- Exercise details:
Would you copy out the whole listing exactly as given?

━━━━━━━━

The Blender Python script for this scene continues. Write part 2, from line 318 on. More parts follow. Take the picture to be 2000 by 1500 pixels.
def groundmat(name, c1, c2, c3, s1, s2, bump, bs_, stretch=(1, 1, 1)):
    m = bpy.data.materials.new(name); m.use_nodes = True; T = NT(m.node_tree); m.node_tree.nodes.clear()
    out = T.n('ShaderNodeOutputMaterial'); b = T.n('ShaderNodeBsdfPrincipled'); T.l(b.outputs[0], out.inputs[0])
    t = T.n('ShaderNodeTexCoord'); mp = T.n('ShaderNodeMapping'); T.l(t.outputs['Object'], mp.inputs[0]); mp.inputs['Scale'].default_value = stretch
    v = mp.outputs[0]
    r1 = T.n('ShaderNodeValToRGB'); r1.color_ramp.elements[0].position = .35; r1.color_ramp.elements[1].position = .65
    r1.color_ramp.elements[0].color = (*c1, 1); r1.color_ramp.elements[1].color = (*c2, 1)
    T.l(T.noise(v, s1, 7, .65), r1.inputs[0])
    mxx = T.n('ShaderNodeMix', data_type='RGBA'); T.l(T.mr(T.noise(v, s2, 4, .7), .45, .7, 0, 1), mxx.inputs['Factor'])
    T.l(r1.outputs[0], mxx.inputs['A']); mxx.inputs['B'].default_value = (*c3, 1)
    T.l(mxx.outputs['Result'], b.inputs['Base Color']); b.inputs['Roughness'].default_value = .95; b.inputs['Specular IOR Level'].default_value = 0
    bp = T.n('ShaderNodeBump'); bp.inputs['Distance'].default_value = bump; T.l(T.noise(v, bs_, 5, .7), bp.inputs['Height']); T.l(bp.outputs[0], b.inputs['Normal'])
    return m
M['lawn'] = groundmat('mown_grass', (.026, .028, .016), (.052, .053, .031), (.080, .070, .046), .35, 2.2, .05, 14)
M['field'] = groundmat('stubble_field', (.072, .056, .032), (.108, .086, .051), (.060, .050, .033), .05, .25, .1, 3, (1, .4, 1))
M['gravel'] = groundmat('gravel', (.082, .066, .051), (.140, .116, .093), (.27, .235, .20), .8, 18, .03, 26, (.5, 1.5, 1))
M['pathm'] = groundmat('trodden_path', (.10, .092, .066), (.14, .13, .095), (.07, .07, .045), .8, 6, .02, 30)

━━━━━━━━

- Answer in full:
The Blender Python script for this scene continues. Write part 2, from line 318 on. More parts follow. Take the picture to be 2000 by 1500 pixels.
def groundmat(name, c1, c2, c3, s1, s2, bump, bs_, stretch=(1, 1, 1)):
    m = bpy.data.materials.new(name); m.use_nodes = True; T = NT(m.node_tree); m.node_tree.nodes.clear()
    out = T.n('ShaderNodeOutputMaterial'); b = T.n('ShaderNodeBsdfPrincipled'); T.l(b.outputs[0], out.inputs[0])
    t = T.n('ShaderNodeTexCoord'); mp = T.n('ShaderNodeMapping'); T.l(t.outputs['Object'], mp.inputs[0]); mp.inputs['Scale'].default_value = stretch
    v = mp.outputs[0]
    r1 = T.n('ShaderNodeValToRGB'); r1.color_ramp.elements[0].position = .35; r1.color_ramp.elements[1].position = .65
    r1.color_ramp.elements[0].color = (*c1, 1); r1.color_ramp.elements[1].color = (*c2, 1)
    T.l(T.noise(v, s1, 7, .65), r1.inputs[0])
    mxx = T.n('ShaderNodeMix', data_type='RGBA'); T.l(T.mr(T.noise(v, s2, 4, .7), .45, .7, 0, 1), mxx.inputs['Factor'])
    T.l(r1.outputs[0], mxx.inputs['A']); mxx.inputs['B'].default_value = (*c3, 1)
    T.l(mxx.outputs['Result'], b.inputs['Base Color']); b.inputs['Roughness'].default_value = .95; b.inputs['Specular IOR Level'].default_value = 0
    bp = T.n('ShaderNodeBump'); bp.inputs['Distance'].default_value = bump; T.l(T.noise(v, bs_, 5, .7), bp.inputs['Height']); T.l(bp.outputs[0], b.inputs['Normal'])
    return m
M['lawn'] = groundmat('mown_grass', (.026, .028, .016), (.052, .053, .031), (.080, .070, .046), .35, 2.2, .05, 14)
M['field'] = groundmat('stubble_field', (.072, .056, .032), (.108, .086, .051), (.060, .050, .033), .05, .25, .1, 3, (1, .4, 1))
M['gravel'] = groundmat('gravel', (.082, .066, .051), (.140, .116, .093), (.27, .235, .20), .8, 18, .03, 26, (.5, 1.5, 1))
M['pathm'] = groundmat('trodden_path', (.10, .092, .066), (.14, .13, .095), (.07, .07, .045), .8, 6, .02, 30)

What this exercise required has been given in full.